We approximate the time derivative as:
\(\frac{\partial C}{\partial t} \bigg| _{i,j} \approx \frac{C_{i,j+1} - C_{i,j}}{\Delta t} \)
\(\frac{\partial^2 C}{\partial x^2} \bigg| _{i,j} \approx \frac{C_{i+1,j} - 2 C_{i,j} + C_{i-1,j}}{h^2} \)
We define \(\alpha = \frac{D \Delta t}{h^2}\), and from these two approximations and the PDE, we solve for the unknown solution at a later time step as:
\(C_{i, j+1} = \alpha C_{i+1,j} + (1 - 2 \alpha) C_{i,j} + \alpha C_{i-1,j} \)
We know \(C_{i,j=0}\) from the initial conditions, so we simply need to iterate to evaluate \(C_{i,j}\), which is the solution at each time step.
See also: http://www3.nd.edu/~jjwteach/441/PdfNotes/lecture16.pdf
import numpy as np
import matplotlib.pyplot as plt
N = 20 # number of points to discretize
L = 1.0
X = np.linspace(0, L, N) # position along the rod
h = L / (N - 1) # discretization spacing
C0t = 0.1 # concentration at x = 0
D = 0.02
tfinal = 50.0
Ntsteps = 1000
dt = tfinal / (Ntsteps - 1)
t = np.linspace(0, tfinal, Ntsteps)
alpha = D * dt / h**2
print(alpha)
C_xt = [] # container for all the time steps
# initial condition at t = 0
C = np.zeros(X.shape)
C[0] = C0t
C_xt += [C]
for j in range(1, Ntsteps):
N = np.zeros(C.shape)
N[0] = C0t
N[1:-1] = alpha*C[2:] + (1 - 2 * alpha) * C[1:-1] + alpha * C[0:-2]
N[-1] = N[-2] # derivative boundary condition flux = 0
C[:] = N
C_xt += [N]
# plot selective solutions
if j in [1,2,5,10,20,50,100,200,500]:
plt.plot(X, N, label='t={0:1.2f}'.format(t[j]))
plt.xlabel('Position in rod')
plt.ylabel('Concentration')
plt.title('Concentration at different times')
plt.legend(loc='best')
C_xt = np.array(C_xt)
plt.figure()
plt.plot(t, C_xt[:,5], label='x={0:1.2f}'.format(X[5]))
plt.plot(t, C_xt[:,10], label='x={0:1.2f}'.format(X[10]))
plt.plot(t, C_xt[:,15], label='x={0:1.2f}'.format(X[15]))
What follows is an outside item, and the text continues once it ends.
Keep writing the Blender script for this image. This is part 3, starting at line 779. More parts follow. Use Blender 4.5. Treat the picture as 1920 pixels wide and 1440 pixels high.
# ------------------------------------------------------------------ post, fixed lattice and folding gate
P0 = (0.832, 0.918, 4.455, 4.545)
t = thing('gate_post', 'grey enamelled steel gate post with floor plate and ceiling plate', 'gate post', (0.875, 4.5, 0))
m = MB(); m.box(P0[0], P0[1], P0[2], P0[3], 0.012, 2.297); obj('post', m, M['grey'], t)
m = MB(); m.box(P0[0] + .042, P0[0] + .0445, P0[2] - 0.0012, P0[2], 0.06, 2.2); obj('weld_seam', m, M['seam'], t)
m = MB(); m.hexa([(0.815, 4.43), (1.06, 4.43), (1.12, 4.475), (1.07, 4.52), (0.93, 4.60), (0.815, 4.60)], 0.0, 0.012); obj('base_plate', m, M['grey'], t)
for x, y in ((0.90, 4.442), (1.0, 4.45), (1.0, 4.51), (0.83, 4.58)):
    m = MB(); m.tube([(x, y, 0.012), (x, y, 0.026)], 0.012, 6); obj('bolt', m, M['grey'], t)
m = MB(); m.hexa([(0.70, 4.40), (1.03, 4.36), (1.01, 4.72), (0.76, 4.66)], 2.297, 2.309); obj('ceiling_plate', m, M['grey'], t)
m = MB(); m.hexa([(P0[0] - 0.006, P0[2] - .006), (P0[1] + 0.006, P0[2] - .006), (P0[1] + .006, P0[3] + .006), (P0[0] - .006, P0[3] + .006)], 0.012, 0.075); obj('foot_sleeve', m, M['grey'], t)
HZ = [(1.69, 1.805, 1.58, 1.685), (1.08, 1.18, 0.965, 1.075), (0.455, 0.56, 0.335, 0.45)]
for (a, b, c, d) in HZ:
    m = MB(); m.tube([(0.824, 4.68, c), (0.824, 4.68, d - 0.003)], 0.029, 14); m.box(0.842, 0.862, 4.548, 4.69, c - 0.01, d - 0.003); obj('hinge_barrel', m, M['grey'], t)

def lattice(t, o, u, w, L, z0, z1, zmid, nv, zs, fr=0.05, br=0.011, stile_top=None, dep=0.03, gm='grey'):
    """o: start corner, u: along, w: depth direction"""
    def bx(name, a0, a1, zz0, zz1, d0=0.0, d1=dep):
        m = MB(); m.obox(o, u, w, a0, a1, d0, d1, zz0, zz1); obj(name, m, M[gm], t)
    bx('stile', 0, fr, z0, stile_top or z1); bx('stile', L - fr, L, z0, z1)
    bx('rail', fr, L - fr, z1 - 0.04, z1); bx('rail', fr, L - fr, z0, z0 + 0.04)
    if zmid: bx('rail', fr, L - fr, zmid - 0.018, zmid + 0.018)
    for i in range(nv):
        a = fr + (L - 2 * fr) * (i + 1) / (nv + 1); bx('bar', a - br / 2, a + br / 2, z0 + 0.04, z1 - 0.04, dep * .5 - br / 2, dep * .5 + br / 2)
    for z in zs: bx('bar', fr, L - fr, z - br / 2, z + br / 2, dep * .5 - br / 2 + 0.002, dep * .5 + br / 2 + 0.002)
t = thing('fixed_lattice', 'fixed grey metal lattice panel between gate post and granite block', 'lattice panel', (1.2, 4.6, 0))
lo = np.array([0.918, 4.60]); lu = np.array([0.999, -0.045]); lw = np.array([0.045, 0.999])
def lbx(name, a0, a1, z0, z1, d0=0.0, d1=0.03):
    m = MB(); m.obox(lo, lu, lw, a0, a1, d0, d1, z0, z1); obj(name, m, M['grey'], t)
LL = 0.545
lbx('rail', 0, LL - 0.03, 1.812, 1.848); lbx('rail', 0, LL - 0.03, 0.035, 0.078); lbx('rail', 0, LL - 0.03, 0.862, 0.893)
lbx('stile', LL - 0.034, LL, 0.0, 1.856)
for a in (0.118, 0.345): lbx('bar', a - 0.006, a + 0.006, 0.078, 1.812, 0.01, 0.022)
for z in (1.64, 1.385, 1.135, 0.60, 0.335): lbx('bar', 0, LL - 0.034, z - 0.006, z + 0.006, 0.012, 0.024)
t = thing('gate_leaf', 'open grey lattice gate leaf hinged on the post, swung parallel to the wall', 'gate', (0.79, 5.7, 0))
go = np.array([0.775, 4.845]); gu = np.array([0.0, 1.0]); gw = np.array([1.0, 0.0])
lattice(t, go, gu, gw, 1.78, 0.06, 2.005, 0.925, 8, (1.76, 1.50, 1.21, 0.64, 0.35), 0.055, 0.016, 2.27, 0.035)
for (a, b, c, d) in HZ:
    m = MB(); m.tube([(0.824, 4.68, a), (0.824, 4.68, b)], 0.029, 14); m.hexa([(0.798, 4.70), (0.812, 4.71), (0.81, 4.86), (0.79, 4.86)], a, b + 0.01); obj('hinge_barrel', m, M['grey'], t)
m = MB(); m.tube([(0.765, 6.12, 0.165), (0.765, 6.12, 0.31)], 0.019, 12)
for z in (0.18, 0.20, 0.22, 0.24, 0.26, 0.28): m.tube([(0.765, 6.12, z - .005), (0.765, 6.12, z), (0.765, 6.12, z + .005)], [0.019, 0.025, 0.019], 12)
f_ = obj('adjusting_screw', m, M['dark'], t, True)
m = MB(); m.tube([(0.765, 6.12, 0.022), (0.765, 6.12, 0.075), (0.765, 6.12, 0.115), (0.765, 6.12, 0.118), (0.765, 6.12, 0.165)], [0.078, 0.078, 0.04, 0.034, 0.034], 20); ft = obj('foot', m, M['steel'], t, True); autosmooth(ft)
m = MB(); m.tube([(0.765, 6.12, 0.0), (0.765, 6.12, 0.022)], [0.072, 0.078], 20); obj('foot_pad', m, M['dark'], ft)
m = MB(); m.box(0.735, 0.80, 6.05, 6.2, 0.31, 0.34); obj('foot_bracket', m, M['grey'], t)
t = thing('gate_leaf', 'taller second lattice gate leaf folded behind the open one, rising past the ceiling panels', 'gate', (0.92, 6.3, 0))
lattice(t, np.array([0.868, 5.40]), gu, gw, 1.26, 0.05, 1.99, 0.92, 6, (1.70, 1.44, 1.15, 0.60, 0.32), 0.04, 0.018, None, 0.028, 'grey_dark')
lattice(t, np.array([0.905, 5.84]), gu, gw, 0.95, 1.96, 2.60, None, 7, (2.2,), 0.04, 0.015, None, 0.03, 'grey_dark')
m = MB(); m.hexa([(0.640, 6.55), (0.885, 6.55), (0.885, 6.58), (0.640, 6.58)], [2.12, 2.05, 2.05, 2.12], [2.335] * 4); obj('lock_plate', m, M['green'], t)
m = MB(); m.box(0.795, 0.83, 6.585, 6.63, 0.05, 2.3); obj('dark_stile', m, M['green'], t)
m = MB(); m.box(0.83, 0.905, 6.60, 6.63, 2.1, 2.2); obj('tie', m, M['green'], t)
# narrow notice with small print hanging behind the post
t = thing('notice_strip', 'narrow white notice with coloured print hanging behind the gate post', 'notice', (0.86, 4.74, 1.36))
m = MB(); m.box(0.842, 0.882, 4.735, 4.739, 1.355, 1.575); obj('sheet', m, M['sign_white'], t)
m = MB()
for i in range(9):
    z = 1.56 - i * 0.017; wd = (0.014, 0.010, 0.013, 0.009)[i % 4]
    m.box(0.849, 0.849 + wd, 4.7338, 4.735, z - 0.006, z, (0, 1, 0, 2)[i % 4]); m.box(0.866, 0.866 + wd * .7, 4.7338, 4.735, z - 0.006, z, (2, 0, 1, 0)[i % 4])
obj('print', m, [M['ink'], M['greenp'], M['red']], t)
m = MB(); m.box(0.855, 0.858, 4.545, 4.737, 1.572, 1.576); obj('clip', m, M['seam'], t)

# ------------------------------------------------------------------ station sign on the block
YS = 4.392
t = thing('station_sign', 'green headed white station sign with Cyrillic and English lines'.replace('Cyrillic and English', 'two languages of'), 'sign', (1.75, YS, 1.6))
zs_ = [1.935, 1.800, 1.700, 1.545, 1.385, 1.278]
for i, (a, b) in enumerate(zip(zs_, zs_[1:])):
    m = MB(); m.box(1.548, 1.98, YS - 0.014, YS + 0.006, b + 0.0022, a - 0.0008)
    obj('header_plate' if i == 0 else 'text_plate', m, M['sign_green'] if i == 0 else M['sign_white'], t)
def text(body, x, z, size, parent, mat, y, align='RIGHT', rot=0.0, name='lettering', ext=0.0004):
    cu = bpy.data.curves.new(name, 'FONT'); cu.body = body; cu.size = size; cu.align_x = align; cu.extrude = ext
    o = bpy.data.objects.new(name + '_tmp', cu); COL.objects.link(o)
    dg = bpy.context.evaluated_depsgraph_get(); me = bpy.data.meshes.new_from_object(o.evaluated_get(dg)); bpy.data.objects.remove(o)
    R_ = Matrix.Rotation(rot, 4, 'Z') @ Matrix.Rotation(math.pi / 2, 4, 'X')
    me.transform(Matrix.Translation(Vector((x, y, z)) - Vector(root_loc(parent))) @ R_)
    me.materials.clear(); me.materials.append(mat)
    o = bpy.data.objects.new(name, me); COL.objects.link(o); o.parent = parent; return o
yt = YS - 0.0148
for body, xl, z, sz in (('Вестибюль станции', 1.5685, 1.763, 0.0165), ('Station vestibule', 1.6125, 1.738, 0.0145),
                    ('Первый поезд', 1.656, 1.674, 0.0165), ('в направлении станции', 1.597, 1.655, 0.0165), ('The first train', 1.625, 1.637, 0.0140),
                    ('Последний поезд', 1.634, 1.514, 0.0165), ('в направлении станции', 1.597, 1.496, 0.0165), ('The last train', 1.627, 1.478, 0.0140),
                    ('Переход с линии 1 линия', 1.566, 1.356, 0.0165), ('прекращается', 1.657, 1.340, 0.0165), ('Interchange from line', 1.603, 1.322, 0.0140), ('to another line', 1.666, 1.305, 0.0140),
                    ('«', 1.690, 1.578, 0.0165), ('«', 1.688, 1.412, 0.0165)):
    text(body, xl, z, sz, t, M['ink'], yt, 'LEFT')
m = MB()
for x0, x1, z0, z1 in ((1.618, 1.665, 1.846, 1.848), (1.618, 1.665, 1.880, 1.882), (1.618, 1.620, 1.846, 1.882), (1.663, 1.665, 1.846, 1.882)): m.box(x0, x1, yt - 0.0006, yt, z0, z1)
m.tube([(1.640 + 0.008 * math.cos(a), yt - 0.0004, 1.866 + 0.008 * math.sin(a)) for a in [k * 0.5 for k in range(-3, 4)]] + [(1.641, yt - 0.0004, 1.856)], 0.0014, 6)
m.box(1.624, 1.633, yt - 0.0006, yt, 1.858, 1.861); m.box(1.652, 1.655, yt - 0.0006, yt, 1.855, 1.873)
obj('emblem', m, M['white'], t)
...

plt.plot(t, C_xt[:,19], label='x={0:1.2f}'.format(X[19]))
plt.legend(loc='best')
plt.xlabel('Time')
plt.ylabel('Concentration');
0.36136136136136143
The solution is somewhat sensitive to the choices of time step and spatial discretization. If you make the time step too big, the method is not stable, and large oscillations may occur.